Wednesday, May 06, 2009

Just checking in

Things are going well enough with the baby - most nights the sleeping situation isn't too bad, but even being a little bit short of sleep for enough nights in a row adds up. I'm going to have to develop a more nap centric lifestyle! I did get to spend some time today in the city with a model/friend (not for a shoot - this was a social thing) but mostly I've only been leaving the house for fairly important stuff, like that darn groceries thing.

There will definitely be another set up Fridayish - I'm finally finishing up that light painting set with Maria from March (example shown here). Sure enough, taking the time to do a full shoot isn't something I'd want to be doing super often just now but taking a set and finding the good ones and doing some minor post processing is the kind of work you can do in pieces as time allows.

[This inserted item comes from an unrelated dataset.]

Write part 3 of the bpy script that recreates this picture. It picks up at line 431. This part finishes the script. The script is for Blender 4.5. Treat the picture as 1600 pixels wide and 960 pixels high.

I think between the sets I have on hand and doing the occasional new shoot (some are scheduled but I've only actually done one post-baby) I can probably keep up a one a week pace for a couple of months but we'll see. At some point I should also think about if I want to do another book this year (I've done one the last four years at about this time) and it's not a huge time suck since I already have the pictures but it does take some time to pick some good ones that go together and figure out the order and all that.

Sure enough this pass on selling on eBay has been pretty pointless so far. For whatever reason economic factors and what have you seems to have affected sales there much more than direct sales on the website thankfully, but it's where a lot of my new customers come from so in the long run it could become a problem. Well, we'll see how it goes.